Thailand's border provinces have become frontlines in the country's battle against fuel smuggling as domestic shortages and regional price differentials create lucrative black markets that authorities say are exacerbating supply problems and costing the government millions in lost revenue.
Police and border patrol units in Songkhla, Narathiwat, and Yala provinces—where Thailand shares a 595-kilometer border with Malaysia—have seized more than 200,000 liters of smuggled diesel and gasoline over the past two weeks, according to figures released by the Border Patrol Police.
The smuggling exploits price gaps created by Thailand's partial fuel subsidies. While Bangkok has allowed pump prices to rise to conserve fiscal resources, the government maintains price controls on diesel used by farmers and transport companies. That creates a spread of up to 8 baht per liter (approximately $0.23 USD) between subsidized Thai diesel and unregulated fuel in neighboring countries.
"Smugglers buy subsidized diesel in Thailand using fake agricultural permits, then truck it across the border and sell it at market prices in Malaysia or Myanmar," said Colonel Anirut Rakchat, commander of the Border Patrol Police Region 4. "It's pure arbitrage, and it's draining supply from the domestic market when we can least afford it."
The smuggling networks operate across ASEAN's notoriously porous borders, where jungle trails, river crossings, and informal checkpoints have facilitated contraband trade for generations. What has changed is the scale and sophistication. Authorities report seizing modified tanker trucks with hidden compartments, GPS jammers to avoid detection, and encrypted communication systems coordinating cross-border movements.
The crackdown has intensified friction along borders where formal commerce and informal trade have long coexisted in uneasy equilibrium. Border communities that have relied on cross-border commerce—much of it operating in legal gray zones—now face increased scrutiny that they say criminalizes economic activity driven by policy failures in Bangkok.
"If the government kept fuel prices reasonable, there wouldn't be smuggling," said a fuel trader in Betong who requested anonymity to avoid prosecution. "We're just responding to market signals. They create the price difference; we fill the gap."
For Thailand, the smuggling compounds an already difficult energy situation. The country imports roughly 70% of its crude oil, with refined products coming primarily from Singapore and South Korea. As Middle East supply disruptions drive up global prices, domestic shortages have appeared in provinces far from the border, with gas stations in Chiang Mai and Udon Thani reporting periodic stockouts.
The government faces a policy trilemma: maintain subsidies and watch smuggling drain supply, remove subsidies and risk social backlash from farmers and transport workers, or tighten border controls so aggressively that legitimate trade suffers. Each option carries political and economic costs that Prime Minister Srettha Thavisin's administration has struggled to navigate.
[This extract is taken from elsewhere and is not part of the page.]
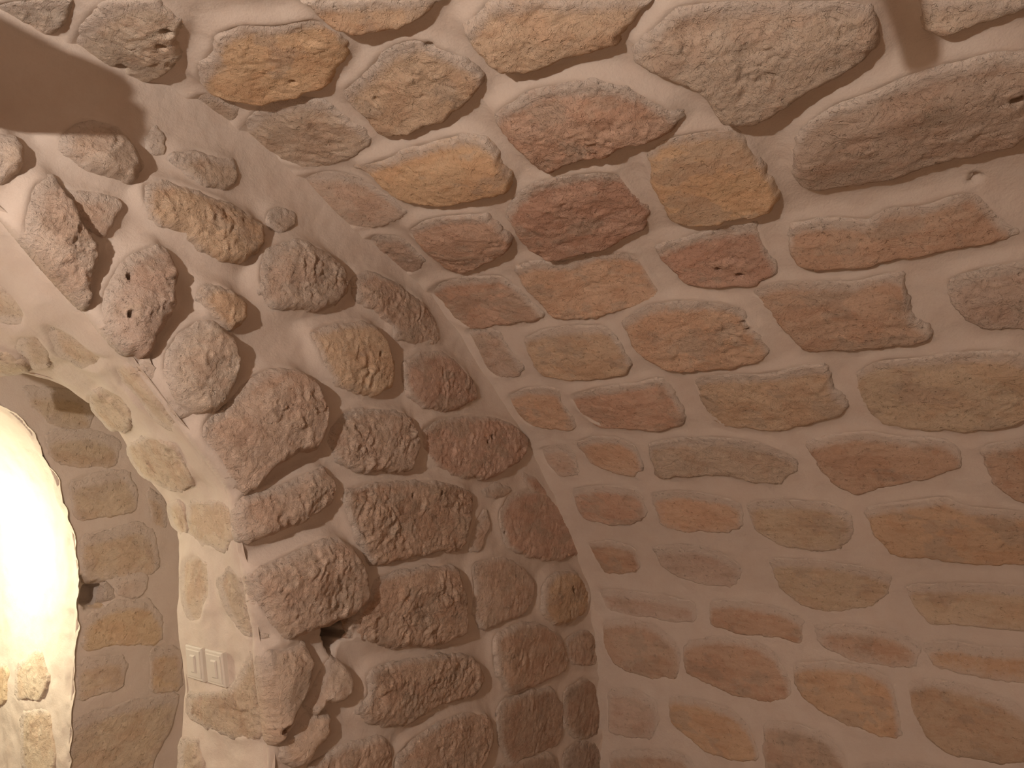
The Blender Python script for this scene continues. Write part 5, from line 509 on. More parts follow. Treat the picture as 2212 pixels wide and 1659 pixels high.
STONES_WALL = [
 ([(0.6223,0.5636),(0.629,0.636),(0.6615,0.6749),(0.6924,0.6367),(0.715,0.5917),(0.7559,0.5406),(0.7551,0.4775),(0.7486,0.414),(0.6997,0.439),(0.6649,0.4758),(0.6214,0.5041)],6,'g4',0.15,1,1),
 ([(0.6718,0.6609),(0.7099,0.653),(0.7627,0.6653),(0.811,0.6649),(0.8021,0.6182),(0.7792,0.5843),(0.7496,0.581),(0.7141,0.6019)],2.5,'g4',0.3,0.6,1),
 ([(0.6705,0.765),(0.7112,0.8138),(0.755,0.8266),(0.7964,0.8268),(0.831,0.7952),(0.8466,0.7612),(0.8258,0.721),(0.7839,0.7195),(0.7331,0.7251),(0.7033,0.7333),(0.6744,0.7402)],6,'t4',0.3,0.7,1),
 ([(0.8716,0.8458),(0.8866,0.8753),(0.907,0.8659),(0.9037,0.8303),(0.8792,0.8196)],1.5,'t2',0.4,0.4,1),
 ([(0.5459,0.715),(0.5861,0.7311),(0.6028,0.7175),(0.5997,0.674),(0.5773,0.641),(0.5538,0.6278)],5,'t4',0.3,0.5,1),
 ([(0.926,0.814),(0.978,0.8518),(1.0351,0.855),(1.0942,0.8709),(1.106,0.8369),(1.0722,0.7909),(1.0205,0.7818),(0.9696,0.7941)],2.8,'t1',0.35,0.7,1),
 ([(0.8581,0.7255),(0.9076,0.745),(0.9728,0.7473),(1.0618,0.7463),(1.1305,0.7305),(1.1836,0.721),(1.1726,0.6639),(1.1306,0.6148),(1.0714,0.597),(1.0193,0.6097),(0.9562,0.6392),(0.8856,0.6549),(0.8614,0.6812)],5,'o5',0.15,1,1),
 ([(0.8391,0.5467),(0.9018,0.5881),(0.9305,0.5708),(0.9409,0.5221),(0.9415,0.4655),(0.9333,0.419),(0.9081,0.3789),(0.8879,0.3267),(0.8448,0.3359),(0.806,0.3734),(0.783,0.4108),(0.7896,0.4541),(0.8138,0.5077)],6.3,'p3',0.15,0.7,1),
 ([(1.181,0.5924),(1.1991,0.6545),(1.264,0.6984),(1.3265,0.7091),(1.4103,0.6973),(1.4678,0.6627),(1.4738,0.6075),(1.4459,0.5637),(1.3844,0.5332),(1.2892,0.5177),(1.2287,0.5206),(1.1868,0.5432)],5.5,'g4',0.2,0.9,1),
 ([(1.0063,0.491),(1.0313,0.5248),(1.0761,0.5243),(1.1164,0.5151),(1.141,0.4898),(1.1363,0.4558),(1.1082,0.4323),(1.0688,0.4369),(1.0391,0.4629)],5,'o5',0.2,0.9,1),
 ([(0.9374,0.331),(0.9626,0.3796),(1.0073,0.4218),(1.0561,0.4356),(1.0968,0.4051),(1.1228,0.3473),(1.12,0.2876),(1.097,0.2382),(1.0583,0.2114),(1.0098,0.2103),(0.9662,0.2468),(0.9372,0.2871)],6.2,'g5',0.15,0.7,1),
 ([(1.2077,0.7609),(1.2436,0.792),(1.2902,0.7934),(1.2948,0.765),(1.2467,0.7345),(1.2135,0.7365)],2,'g4',0.3,0.9,1),
 ([(1.5102,0.6443),(1.5741,0.6887),(1.6532,0.6854),(1.7371,0.6666),(1.803,0.6498),(1.8724,0.6005),(1.9138,0.5326),(1.807,0.5037),(1.7001,0.5069),(1.6884,0.5499),(1.6171,0.5776),(1.54,0.5936)],2.62,'g6',0.2,0.8,1),
 ([(1.3521,0.4601),(1.4199,0.4925),(1.5245,0.5219),(1.6037,0.5194),(1.6349,0.4664),(1.6706,0.4133),(1.6648,0.3512),(1.6075,0.3158),(1.5331,0.3144),(1.4528,0.3349),(1.4086,0.376),(1.3814,0.4252)],5,'o5',0.2,0.7,1),
 ([(1.734,0.4223),(1.8079,0.4698),(1.9218,0.4922),(2.0076,0.4612),(2.077,0.421),(2.109,0.3715),(2.0474,0.3319),(1.9496,0.2983),(1.8345,0.3028),(1.7684,0.3337),(1.7312,0.3771)],2.95,'r4',0.2,0.6,1),
 ([(1.1319,0.2653),(1.17,0.3057),(1.2316,0.3409),(1.3168,0.3462),(1.3663,0.3046),(1.41,0.2438),(1.4044,0.1885),(1.3745,0.1416),(1.3105,0.1194),(1.2533,0.0865),(1.1995,0.0434),(1.1579,0.0173),(1.1157,0.0669),(1.0749,0.1107),(1.0441,0.1482),(1.0455,0.182),(1.0831,0.216)],6,'g6',0.12,0.9,1),
 ([(1.439,0.1936),(1.4879,0.247),(1.5718,0.2657),(1.6876,0.2694),(1.7641,0.2616),(1.7764,0.2032),(1.7947,0.1599),(1.7586,0.0968),(1.6544,0.0864),(1.5424,0.0898),(1.4714,0.1138),(1.4358,0.154)],4.1,'g6',0.2,1,1),
 ([(1.8212,0.2213),(1.9033,0.266),(2.0481,0.2864),(2.2072,0.2951),(2.3279,0.2756),(2.3944,0.2271),(2.3729,0.1693),(2.27,0.1133),(2.1545,0.0768),(2.0263,0.0817),(1.9068,0.1123),(1.8337,0.162)],3.03,'r4',0.2,0.7,1),
 ([(1.1587,0.0046),(1.2286,0.0202),(1.2852,0.0352),(1.3441,0.0609),(1.4225,0.0846),(1.4529,0.0375),(1.4465,-0.0038),(1.3992,-0.0352),(1.3203,-0.0646),(1.2488,-0.0863),(1.179,-0.109),(1.1521,-0.058)],5,'g6',0.12,0.9,1),
 ([(1.5063,0.0251),(1.6176,0.0467),(1.7765,0.0566),(1.9311,0.0549),(2.0695,0.0334),(2.0831,-0.0333),(2.0467,-0.1109),(2.0353,-0.1676),(1.8905,-0.1602),(1.7625,-0.1677),(1.6267,-0.1936),(1.5751,-0.1374),(1.5365,-0.0674),(1.5046,-0.0144)],3.28,'r5',0.2,1,1),
 ([(2.2454,-0.0515),(2.3164,0.0154),(2.4747,0.0375),(2.6129,0.0111),(2.7165,-0.0773),(2.8065,-0.1557),(2.7862,-0.225),(2.6027,-0.2327),(2.4418,-0.2144),(2.288,-0.1607)],2.13,'r4',0.25,0.4,1),
 ([(2.3909,0.0979),(2.4751,0.0876),(2.5625,0.0219),(2.4683,0.0303)],1.64,'r4',0.3,0.4,1),
 ([(2.1629,0.0343),(2.2365,0.0568),(2.3135,0.041),(2.2789,0.0186),(2.19,0.0149)],1.64,'g6',0.3,0.6,1),
 ([(1.1996,-0.1852),(1.2643,-0.1586),(1.3539,-0.1278),(1.4514,-0.1073),(1.52,-0.1295),(1.5669,-0.2001),(1.5934,-0.2807),(1.5366,-0.3159),(1.4583,-0.3255),(1.3801,-0.34),(1.3117,-0.367),(1.2649,-0.317),(1.2241,-0.2554)],6.5,'g6',0.12,0.9,1),
 ([(1.6281,-0.2311),(1.7236,-0.2154),(1.8696,-0.2115),(1.9883,-0.2271),(2.0255,-0.3085),(2.0388,-0.3852),(2.0277,-0.439),(1.8973,-0.45),(1.7707,-0.4386),(1.635,-0.4136),(1.5444,-0.3778),(1.5676,-0.304),(1.6111,-0.2693)],4.1,'r5',0.2,1,1),
 ([(2.0957,-0.2223),(2.2379,-0.2041),(2.387,-0.2468),(2.4629,-0.3157),(2.447,-0.3858),(2.3807,-0.4204),(2.2391,-0.4278),(2.1466,-0.4396),(2.0977,-0.3768),(2.1119,-0.3012)],2.3,'g6',0.2,0.5,1),
 ([(2.5131,-0.3373),(2.5953,-0.2878),(2.7482,-0.29),(2.8652,-0.369),(2.8554,-0.4474),(2.7369,-0.4801),(2.5993,-0.481),(2.5123,-0.4237)],3.61,'o5',0.25,0.5,1),
 ([(2.2124,-0.4765),(2.3514,-0.4515),(2.5024,-0.4705),(2.6387,-0.5319),(2.7127,-0.6261),(2.6875,-0.6698),(2.5006,-0.6797),(2.2949,-0.6817),(2.2211,-0.5793)],2.95,'r5',0.25,0.5,1),
 ([(2.6932,-0.5518),(2.8455,-0.5324),(2.9598,-0.5893),(2.9565,-0.6874),(2.7686,-0.6656),(2.6922,-0.6051)],1.8,'g6',0.25,0.6,1),
 ([(1.2517,-0.3775),(1.308,-0.378),(1.3666,-0.3714),(1.3954,-0.429),(1.3754,-0.4843),(1.3485,-0.5368),(1.3018,-0.5986),(1.2569,-0.5836),(1.2374,-0.4808)],6.5,'p4',0.12,0.6,1),
 ([(1.4327,-0.4591),(1.4631,-0.4279),(1.5033,-0.4467),(1.5358,-0.4955),(1.5338,-0.5286),(1.4929,-0.545),(1.4486,-0.5278),(1.4222,-0.5639),(1.3748,-0.5307),(1.4036,-0.5014)],5,'m3',0.4,0.3,1),
 ([(1.3064,-0.6064),(1.3483,-0.5881),(1.3909,-0.5514),(1.467,-0.5793),(1.4593,-0.6192),(1.4217,-0.6478),(1.3824,-0.6758),(1.3227,-0.646)],4.5,'p4',0.3,0.3,1),
 ([(1.5756,-0.584),(1.6222,-0.5556),(1.6109,-0.4962),(1.6935,-0.4777),(1.8339,-0.4867),(2.0122,-0.5047),(2.1022,-0.5338),(2.1458,-0.6046),(2.116,-0.6397),(1.9685,-0.64),(1.8382,-0.6481),(1.7579,-0.6668),(1.6806,-0.647),(1.6247,-0.6195)],3.77,'r5',0.2,0.9,1),
 ([(1.7317,-0.7596),(1.7994,-0.724),(1.9251,-0.6985),(2.0871,-0.6947),(2.1933,-0.7426),(2.2069,-0.8212),(2.119,-0.8878),(2.0665,-0.9381),(1.7442,-0.8465)],3.44,'r5',0.2,0.8,1),
 ([(1.3859,-0.7447),(1.4131,-0.6895),(1.5069,-0.6722),(1.6269,-0.6766),(1.6974,-0.6997),(1.7264,-0.7711),(1.7288,-0.8421)],3.2,'r5',0.3,0.5,1),
 ([(2.2486,-0.7084),(2.4094,-0.6973),(2.5959,-0.7245),(2.6678,-0.8109),(2.6489,-0.9301),(2.4984,-0.9266),(2.3175,-0.9204),(2.2492,-0.8313)],1.64,'b3',0.3,0.6,1),
 ([(2.6827,-0.7444),(2.8403,-0.7251),(2.9737,-0.7621),(2.9666,-0.9693),(2.7622,-0.9397),(2.6703,-0.8632)],1.64,'b3',0.3,0.6,1),
 ([(2.6683,-0.9739),(2.7974,-0.9621),(2.9655,-1.0022),(2.9666,-1.1938),(2.6825,-1.1131)],1.64,'g7',0.25,0.9,1),
 ([(2.2102,-0.912),(2.3796,-0.9286),(2.5927,-0.955),(2.6134,-1.0934),(2.2107,-0.979)],1.64,'b3',0.3,0.5,1),
 ([(2.0873,-0.1625),(2.1094,-0.0972),(2.1689,-0.0309),(2.1881,-0.0914),(2.1361,-0.1728)],1.31,'g6',0.4,0.4,1),
 ([(1.568,-1.564),(1.608,-1.53),(1.682,-1.535),(1.764,-1.563),(1.769,-1.473),(1.745,-1.392),(1.688,-1.37),(1.633,-1.365),(1.57,-1.392),(1.544,-1.45)],3.3,'p3',0.3,0.5,0),
 ([(1.798,-1.541),(1.888,-1.539),(1.985,-1.559),(2.095,-1.532),(2.087,-1.469),(2.098,-1.387),(1.977,-1.375),(1.877,-1.362),(1.819,-1.371),(1.819,-1.459)],3.9,'g6',0.3,0.5,0),
 ([(2.14,-1.539),(2.192,-1.557),(2.263,-1.537),(2.333,-1.53),(2.326,-1.454),(2.324,-1.381),(2.266,-1.373),(2.187,-1.385),(2.147,-1.395),(2.129,-1.454)],2.8,'r4',0.3,0.5,0),
 ([(2.366,-1.54),(2.418,-1.553),(2.467,-1.551),(2.547,-1.553),(2.528,-1.463),(2.522,-1.389),(2.455,-1.394),(2.415,-1.369),(2.381,-1.369),(2.388,-1.48)],3.0,'r5',0.3,0.5,0),
 ([(2.588,-1.53),(2.687,-1.553),(2.803,-1.564),(2.916,-1.55),(2.908,-1.458),(2.928,-1.364),(2.773,-1.385),(2.694,-1.368),(2.586,-1.397),(2.574,-1.472)],2.1,'r4',0.3,0.5,0),
 ([(1.468,-1.344),(1.525,-1.342),(1.621,-1.349),(1.707,-1.348),(1.723,-1.243),(1.711,-1.177),(1.629,-1.168),(1.539,-1.178),(1.465,-1.201),(1.446,-1.25)],2.3,'r4',0.3,0.5,0),
 ([(1.784,-1.353),(1.883,-1.319),(2.012,-1.351),(2.138,-1.321),(2.141,-1.27),(2.107,-1.183),(1.97,-1.186),(1.885,-1.199),(1.782,-1.173),(1.749,-1.266)],4.2,'r4',0.3,0.5,0),
 ([(2.176,-1.342),(2.256,-1.349),(2.375,-1.341),(2.485,-1.347),(2.491,-1.267),(2.488,-1.17),(2.34,-1.182),(2.272,-1.172),(2.158,-1.179),(2.153,-1.256)],3.9,'p3',0.3,0.5,0),
 ([(2.52,-1.329),(2.615,-1.343),(2.721,-1.319),(2.814,-1.32),(2.794,-1.249),(2.806,-1.201),(2.675,-1.201),(2.6,-1.183),(2.536,-1.18),(2.537,-1.275)],2.8,'p3',0.3,0.5,0),
 ([(1.415,-1.127),(1.513,-1.144),(1.647,-1.131),(1.77,-1.152),(1.773,-1.043),(1.761,-0.928),(1.631,-0.947),(1.505,-0.943),(1.406,-0.922),(1.4,-1.051)],4.2,'r5',0.3,0.5,0),
 ([(0.133,0.788),(0.257,0.781),(0.33,0.772),(0.416,0.773),(0.44,0.841),(0.445,0.912),(0.304,0.915),(0.248,0.935),(0.15,0.933),(0.135,0.859)],4.2,'p3',0.3,0.5,0),
]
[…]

Border smuggling also reflects broader challenges to ASEAN economic integration. The bloc has spent decades reducing formal trade barriers while harmonizing regulations to create a single market. But when energy prices diverge sharply across member states, those integration efforts create opportunities for arbitrage that undermine national policy objectives.
Malaysia, for its part, has taken a relaxed stance toward fuel flowing across the border from Thailand. While Kuala Lumpur maintains its own costly subsidy regime, any additional supply—regardless of origin—helps ease shortages in northern states where gas stations have faced intermittent stockouts.
The net effect is a regional energy market governed more by smuggling networks and informal traders than by government policy or formal contracts—a reminder that when official mechanisms fail to deliver, people will create their own.
Ten countries, 700 million people, one region—and borders that remain permeable enough that fuel shortages in one country become business opportunities in another, regardless of what national laws or ASEAN agreements say about how energy should flow.